Locate every line in the records below that contains the word "script", and copy each one.

-- Start Information shown --

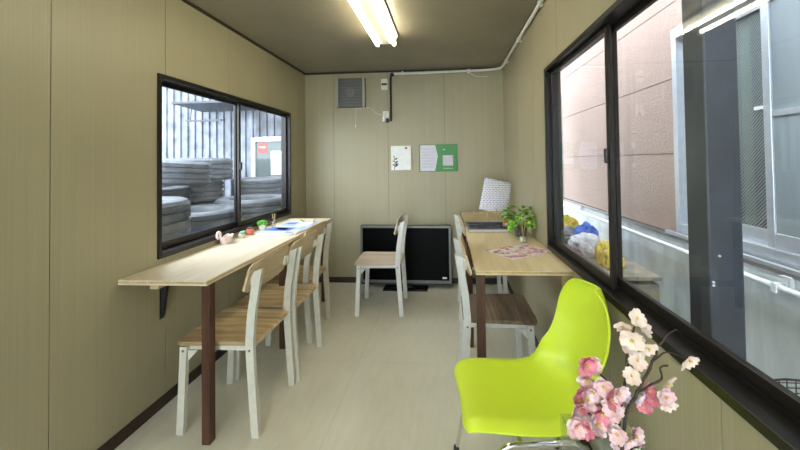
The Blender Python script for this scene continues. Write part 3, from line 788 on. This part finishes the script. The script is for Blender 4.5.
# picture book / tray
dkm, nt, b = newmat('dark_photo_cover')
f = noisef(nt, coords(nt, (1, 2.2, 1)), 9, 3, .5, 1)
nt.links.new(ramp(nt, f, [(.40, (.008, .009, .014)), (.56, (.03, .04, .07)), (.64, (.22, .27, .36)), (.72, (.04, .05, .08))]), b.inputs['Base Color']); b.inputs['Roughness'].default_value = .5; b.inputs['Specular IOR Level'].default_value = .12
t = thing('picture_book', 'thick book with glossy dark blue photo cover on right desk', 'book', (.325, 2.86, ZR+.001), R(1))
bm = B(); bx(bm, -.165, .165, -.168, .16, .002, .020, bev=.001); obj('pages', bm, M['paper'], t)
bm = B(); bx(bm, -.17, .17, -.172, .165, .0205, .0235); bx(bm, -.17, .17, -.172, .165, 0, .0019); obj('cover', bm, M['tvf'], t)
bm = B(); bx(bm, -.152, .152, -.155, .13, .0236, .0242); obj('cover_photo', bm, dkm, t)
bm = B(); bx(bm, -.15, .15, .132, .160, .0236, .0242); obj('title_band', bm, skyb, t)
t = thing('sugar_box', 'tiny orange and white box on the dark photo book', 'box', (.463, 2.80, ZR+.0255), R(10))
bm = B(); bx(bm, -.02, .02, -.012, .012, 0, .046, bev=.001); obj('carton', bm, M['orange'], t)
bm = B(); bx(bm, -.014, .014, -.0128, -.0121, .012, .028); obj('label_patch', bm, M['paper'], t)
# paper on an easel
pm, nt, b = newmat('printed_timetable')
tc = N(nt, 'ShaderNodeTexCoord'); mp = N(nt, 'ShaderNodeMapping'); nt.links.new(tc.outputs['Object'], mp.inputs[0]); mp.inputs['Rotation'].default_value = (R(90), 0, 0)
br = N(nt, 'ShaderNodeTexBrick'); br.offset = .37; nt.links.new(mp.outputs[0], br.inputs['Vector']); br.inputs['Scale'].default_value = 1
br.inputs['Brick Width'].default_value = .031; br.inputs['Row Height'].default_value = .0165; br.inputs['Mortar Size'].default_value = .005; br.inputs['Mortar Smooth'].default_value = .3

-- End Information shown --
-- Start Information shown --

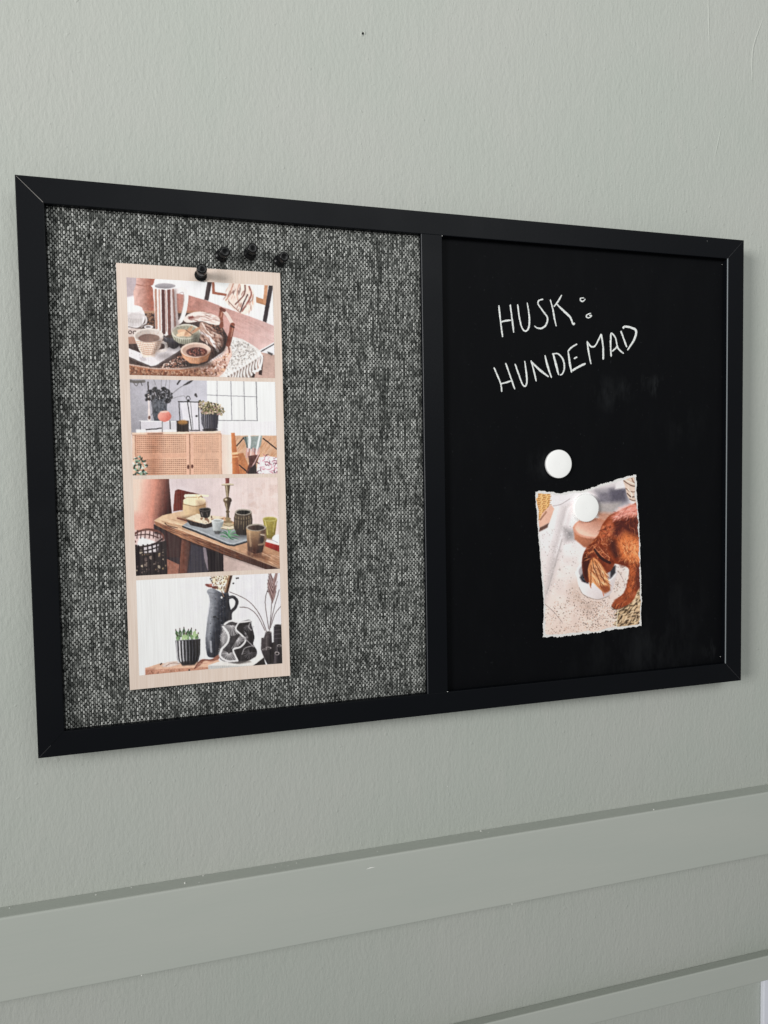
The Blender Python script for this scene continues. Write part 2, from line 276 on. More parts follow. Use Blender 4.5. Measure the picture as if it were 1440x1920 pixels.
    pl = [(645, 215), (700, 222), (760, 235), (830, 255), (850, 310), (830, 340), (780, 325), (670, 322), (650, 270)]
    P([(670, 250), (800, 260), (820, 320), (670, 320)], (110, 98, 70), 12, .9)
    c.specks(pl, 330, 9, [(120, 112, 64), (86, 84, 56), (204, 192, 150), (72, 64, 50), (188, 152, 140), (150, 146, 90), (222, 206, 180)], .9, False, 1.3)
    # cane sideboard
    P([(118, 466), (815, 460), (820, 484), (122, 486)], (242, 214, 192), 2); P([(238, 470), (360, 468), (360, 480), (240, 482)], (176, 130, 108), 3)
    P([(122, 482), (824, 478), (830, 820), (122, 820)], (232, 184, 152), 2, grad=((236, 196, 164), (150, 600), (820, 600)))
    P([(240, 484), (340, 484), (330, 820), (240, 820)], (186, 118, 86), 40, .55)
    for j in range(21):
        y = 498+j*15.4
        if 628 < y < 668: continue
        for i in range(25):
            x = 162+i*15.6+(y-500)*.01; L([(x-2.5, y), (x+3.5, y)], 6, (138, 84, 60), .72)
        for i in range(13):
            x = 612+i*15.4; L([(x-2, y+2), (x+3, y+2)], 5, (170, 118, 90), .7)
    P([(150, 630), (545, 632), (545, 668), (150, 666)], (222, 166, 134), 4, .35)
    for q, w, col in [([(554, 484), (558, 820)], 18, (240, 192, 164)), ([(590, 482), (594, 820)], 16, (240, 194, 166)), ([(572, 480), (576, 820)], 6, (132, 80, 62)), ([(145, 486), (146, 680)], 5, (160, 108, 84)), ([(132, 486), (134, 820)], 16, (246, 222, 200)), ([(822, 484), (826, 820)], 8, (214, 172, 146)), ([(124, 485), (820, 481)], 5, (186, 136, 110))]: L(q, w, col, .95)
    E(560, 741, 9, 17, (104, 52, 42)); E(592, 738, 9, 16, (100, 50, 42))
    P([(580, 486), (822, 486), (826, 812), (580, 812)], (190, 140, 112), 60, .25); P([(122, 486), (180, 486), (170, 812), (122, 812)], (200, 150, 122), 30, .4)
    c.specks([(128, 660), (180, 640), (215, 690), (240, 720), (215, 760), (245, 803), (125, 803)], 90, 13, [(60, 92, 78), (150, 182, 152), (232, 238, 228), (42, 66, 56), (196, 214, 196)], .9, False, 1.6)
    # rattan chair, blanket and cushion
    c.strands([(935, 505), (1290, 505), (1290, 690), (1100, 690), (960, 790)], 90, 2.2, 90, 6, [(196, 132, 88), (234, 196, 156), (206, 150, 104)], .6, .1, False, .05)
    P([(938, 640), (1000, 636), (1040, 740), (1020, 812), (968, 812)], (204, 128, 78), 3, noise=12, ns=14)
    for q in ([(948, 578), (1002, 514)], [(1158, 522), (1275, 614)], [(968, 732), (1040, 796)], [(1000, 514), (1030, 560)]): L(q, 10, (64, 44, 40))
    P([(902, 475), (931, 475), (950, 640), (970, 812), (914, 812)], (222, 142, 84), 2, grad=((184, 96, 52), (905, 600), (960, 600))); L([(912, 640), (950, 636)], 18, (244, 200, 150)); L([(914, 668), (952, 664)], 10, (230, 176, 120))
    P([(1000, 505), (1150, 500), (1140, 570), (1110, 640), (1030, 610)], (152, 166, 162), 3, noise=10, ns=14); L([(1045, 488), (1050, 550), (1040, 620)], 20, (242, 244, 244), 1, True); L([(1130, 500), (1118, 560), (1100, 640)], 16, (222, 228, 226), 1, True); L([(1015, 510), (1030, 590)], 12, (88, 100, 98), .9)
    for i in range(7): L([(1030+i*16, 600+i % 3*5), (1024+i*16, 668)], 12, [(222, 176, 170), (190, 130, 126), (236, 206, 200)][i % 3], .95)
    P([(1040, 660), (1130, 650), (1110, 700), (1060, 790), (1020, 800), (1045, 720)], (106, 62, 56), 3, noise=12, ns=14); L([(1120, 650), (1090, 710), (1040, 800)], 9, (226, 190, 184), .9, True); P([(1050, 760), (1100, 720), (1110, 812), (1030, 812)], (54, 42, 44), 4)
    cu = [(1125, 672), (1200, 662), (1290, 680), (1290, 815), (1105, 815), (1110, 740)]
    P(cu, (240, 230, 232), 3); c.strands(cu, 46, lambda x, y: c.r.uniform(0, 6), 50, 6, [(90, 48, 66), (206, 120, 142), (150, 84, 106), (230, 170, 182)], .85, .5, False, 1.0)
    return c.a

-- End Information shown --

**Completed exercise**.
The Blender Python script for this scene continues. Write part 3, from line 788 on. This part finishes the script. The script is for Blender 4.5.
The Blender Python script for this scene continues. Write part 2, from line 276 on. More parts follow. Use Blender 4.5. Measure the picture as if it were 1440x1920 pixels.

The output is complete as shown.